I was busy last week, so here we come to the next installment a little late … but seeing as how there were like four parts to the last one, probably good to take a break.
One of the aspects of discipleship as exemplified by Jesus was that He never accepted any excuse for disobedience or not following Him.
Now, some of these scriptures we can take with a certain grain of salt, because there were people who were ready to leave everything and follow Jesus, and Jesus told them to stay in their town (notably the demoniac, who obeyed). In other words, not necessarily a formula of what exactly to do, but the principle of immediate obedience and willingness to do whatever He asks WITHOUT EXCUSE is consistent.
Jesus was the most compassionate man ever to walk this earth, and yet we routinely see Him acting in such a way that we would today interpret as completely insensitive.
The apostles and other writers of the gospels felt it was necessary to include testimony of people who came to Jesus with excuses and then to show how Jesus dealt with those excuses.
The common story repeated in the gospels about Jesus I’ll take from Luke 9: Then He said to another, “Follow Me.” But he said, “Lord, let me first go and bury my father.” Jesus said to him, “Let the dead bury their own dead, but you go and preach the kingdom of God.”
And another said, “Lord, I will follow You, but let me first go and bid them farewell who are at my house.”
But Jesus said to him, “No one, having put his hand to the plow, and looking back, is fit for the kingdom of God.”
First of all, if someone came to me, whose father had just died, and they needed some time to grieve and bury him, I would guess I would say, “Sure, absolutely, take all the time in the world.”
But not Jesus. Jesus said, “Someone else will take care of that stuff, people who are dead already.
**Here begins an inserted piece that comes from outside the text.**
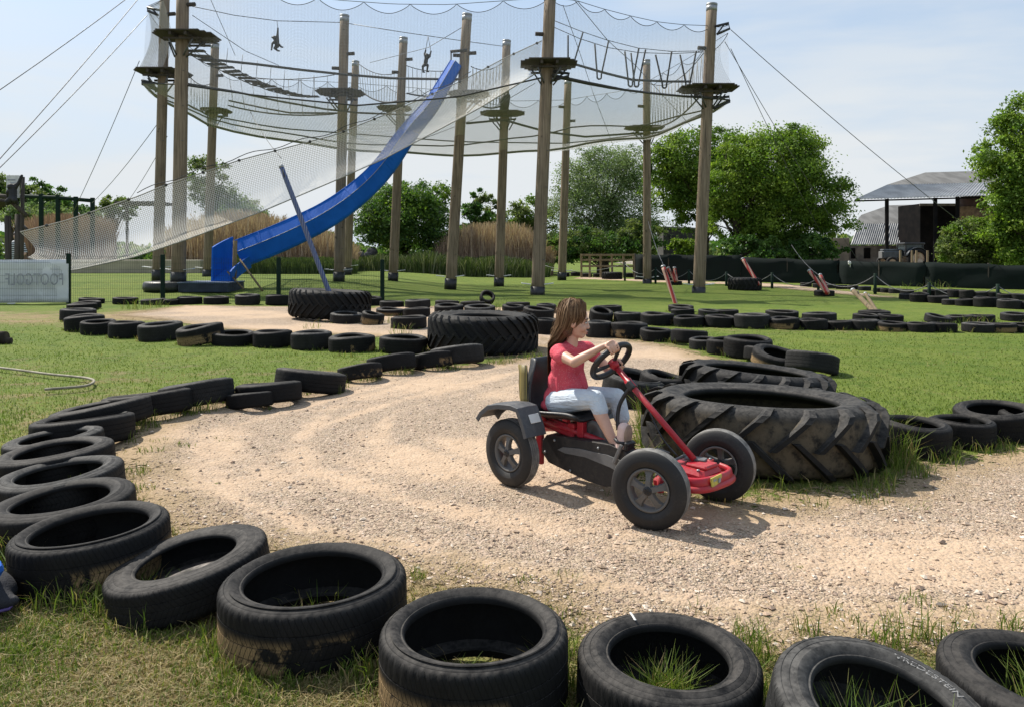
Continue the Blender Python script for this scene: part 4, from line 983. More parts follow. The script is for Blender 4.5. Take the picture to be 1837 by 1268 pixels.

You focus on preaching the kingdom of God.”
What a jerk! No allowance for grief or how the guy feels or the “necessities” of life. And those people who actually take care of those details, He calls them dead. We can assume all we want as to why Jesus felt the need to be so harsh, but they are assumptions at best.
We are given Jesus’ motivation in clear enough language. We just don’t like it.
Jesus clearly was more interested in the preaching of the kingdom, the complete and immediate answering of that call, than grief or the seemingly important details of life.
Next we have someone whose “heart” is to follow God, but needs to do something first.
Again we get Jesus the jerk. “You can’t look back and follow Me. You’re not fit for the kingdom if you do that.”
Someone really needed to sit Jesus down and explain to Him that you can’t earn salvation or it’s not about works and that as long as they want to “in their heart”, that’s good enough. Maybe His problem was He only read that mean Old Testament with all those rules and the mean God we don’t really believe in anymore.
Or maybe, just maybe, if Jesus continually questioned whether people were “worthy” or “fit” for the kingdom, and His disciples felt the need to repeat those teachings in the gospels, we should be careful not to explain away the words of Jesus, no matter how harsh the language, no matter how uncomfortable to our modern theology it can get.
Maybe, just maybe, Jesus knew what salvation was really about more than we do.
All this guy was going to do was go back home and say goodbye to some people he loved before he followed Jesus.
Jesus essentially says, “Forget following Me AFTER. Follow Me NOW. Or you won’t follow Me at all.”
The gospels make the point that certain disciples immediately followed Jesus. Yes, some of them were first disciples of John the Baptist or had probably heard Jesus’ teaching before being called, but the principle is important. Once the call was clearly made, the response was immediate. They put down their nets, left everything, and followed.
How does this balance out with “counting the cost”? All I can say is that there is a place where you count the cost, and that is good, but there is also an expectation by God that His revelation is immediately responded to. You cannot excuse disobedience with, “I was counting the cost.” You still disobeyed a clear call. God doesn’t make those calls lightly.
Also, you can count the cost while following, and likely will. Who really knows all that they are getting themselves into when they make any decision? There’s only so much “counting the cost” you can do before you just have to make a decision. Whether a marriage or job or something else, you go through several moments along the way where you have to count the cost.
Getting back to the point, though, once we hear the Lord, there is no excuse for disobedience or not following completely. None. The revelation of God is the most precious thing in existence. Treat it as such.
I hear lots of excuses for why people can’t really follow Jesus. Everything to career choices to “my personality” to lifestyle decisions either cause people to reject God completely … or come up with some new doctrine to justify why they can tell God to chill while doing what they want or feel they need to be happy. Of course the latter is just rejecting God, as well.
I believe that the early Church dealt with all this, too, hence why they included very clear stories and testimony and teaching from Jesus about the cost of discipleship and the complete absence of excuse, then wrote them down.
So we could explain them away two thousand years later? I don’t believe so.
Peace.
I think the problem with adding the qualifiers is that not only were these individuals trying to name the terms they were also coming dangerously close to accusing Christ of not caring. “Wait, I have this concern” seems to at least flirt with that. I almost wonder if He would have said “Go take care of ________ and then follow me” if they hadn’t of said anything.
Whatever the case, great post. Thanks for sharing.